One of the first building blocks – part of the plumbing – of generating revenue from location-based offerings is the ability for everyone in the ecosystem to seamlessly identify places on the planet. While on the surface this appears to be a pretty straightforward exercise, when you dig deeper, you discover (as many of the LBS start-ups are learning) that it can actually be a frustrating, time-consuming problem because there are so many different ways to refer to a place. 

One approach to solving this problem is to try and establish a standard referencing scheme. At Placecast, we took a different approach, realizing that standards are hard to achieve in a newly emerging industry. The reality is that different companies will want to keep their different ways of referencing locations – and that should be OK. 

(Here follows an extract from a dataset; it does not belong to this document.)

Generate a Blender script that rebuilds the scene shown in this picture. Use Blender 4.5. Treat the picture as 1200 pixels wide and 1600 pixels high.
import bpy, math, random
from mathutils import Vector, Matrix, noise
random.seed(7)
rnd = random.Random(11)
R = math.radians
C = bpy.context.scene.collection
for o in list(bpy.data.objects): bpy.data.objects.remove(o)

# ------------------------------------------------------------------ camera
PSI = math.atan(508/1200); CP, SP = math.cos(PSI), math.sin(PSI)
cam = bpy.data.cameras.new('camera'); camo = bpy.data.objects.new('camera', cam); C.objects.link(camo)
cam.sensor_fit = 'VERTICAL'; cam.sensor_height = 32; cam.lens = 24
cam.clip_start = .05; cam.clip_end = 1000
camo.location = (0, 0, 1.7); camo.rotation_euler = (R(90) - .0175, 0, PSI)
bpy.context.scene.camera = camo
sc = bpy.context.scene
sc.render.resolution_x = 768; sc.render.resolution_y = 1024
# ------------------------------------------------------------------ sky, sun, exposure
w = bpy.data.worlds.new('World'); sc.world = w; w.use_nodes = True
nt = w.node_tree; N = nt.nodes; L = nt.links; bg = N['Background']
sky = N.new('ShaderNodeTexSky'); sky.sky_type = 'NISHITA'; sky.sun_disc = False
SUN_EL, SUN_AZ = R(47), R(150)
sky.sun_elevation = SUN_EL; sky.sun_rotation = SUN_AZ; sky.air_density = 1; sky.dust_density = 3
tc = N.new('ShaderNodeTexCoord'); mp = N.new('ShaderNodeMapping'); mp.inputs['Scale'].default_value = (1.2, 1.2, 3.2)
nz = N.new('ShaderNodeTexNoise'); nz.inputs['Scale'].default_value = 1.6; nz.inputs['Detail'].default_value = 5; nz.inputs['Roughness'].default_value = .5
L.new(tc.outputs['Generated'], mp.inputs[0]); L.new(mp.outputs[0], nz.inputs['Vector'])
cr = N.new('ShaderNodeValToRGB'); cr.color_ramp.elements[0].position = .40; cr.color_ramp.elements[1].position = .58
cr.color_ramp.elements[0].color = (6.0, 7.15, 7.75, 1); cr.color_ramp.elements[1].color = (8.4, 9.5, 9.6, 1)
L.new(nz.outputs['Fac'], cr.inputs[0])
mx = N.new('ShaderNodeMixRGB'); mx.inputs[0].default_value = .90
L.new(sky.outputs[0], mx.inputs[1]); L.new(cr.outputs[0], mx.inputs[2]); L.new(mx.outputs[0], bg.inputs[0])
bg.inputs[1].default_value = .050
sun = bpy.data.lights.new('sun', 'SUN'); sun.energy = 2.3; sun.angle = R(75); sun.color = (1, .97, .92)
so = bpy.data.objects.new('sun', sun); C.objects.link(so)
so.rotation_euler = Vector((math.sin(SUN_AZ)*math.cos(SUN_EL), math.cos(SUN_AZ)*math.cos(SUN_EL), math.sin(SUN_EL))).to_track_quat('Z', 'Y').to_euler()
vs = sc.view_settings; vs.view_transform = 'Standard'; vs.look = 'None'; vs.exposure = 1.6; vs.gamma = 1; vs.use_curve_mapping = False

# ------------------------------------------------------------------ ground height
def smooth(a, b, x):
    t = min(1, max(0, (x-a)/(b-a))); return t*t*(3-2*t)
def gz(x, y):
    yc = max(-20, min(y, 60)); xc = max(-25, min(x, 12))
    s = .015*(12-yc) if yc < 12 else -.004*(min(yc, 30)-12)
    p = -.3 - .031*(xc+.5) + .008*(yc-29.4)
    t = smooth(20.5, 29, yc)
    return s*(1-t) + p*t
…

The Placecast Match API is a free tool that enables location content providers and location-based application developers to refer to a location in any number of ways, and validate that those references resolve to one true location on the planet. It resolves two basic problems of working with large location-based data sets:

  • First, it disambiguates addresses - identifying all of the different ways to express the address of a location, and verifying that those different expressions refer to the same place on the planet. So a social check-in app, for example, can de-duplicate the many different ways their users might refer to the places where they are spending time.
  • Second, it maps all the relevant IDs from different content providers to that same place on the planet, so that it is always referred to correctly by any other system. Here, a content provider aggregating from many different sources can reconcile the different references to the same places in their system.

Best of all, LBS companies do not need to adopt a new location referencing system – they can keep whatever they have. We’ve been using this system for over a year now and pressure-tested it with millions of records worldwide. We hope anyone who uses it will find this a valuable contribution towards the goal of all of us monetizing our location-based offerings.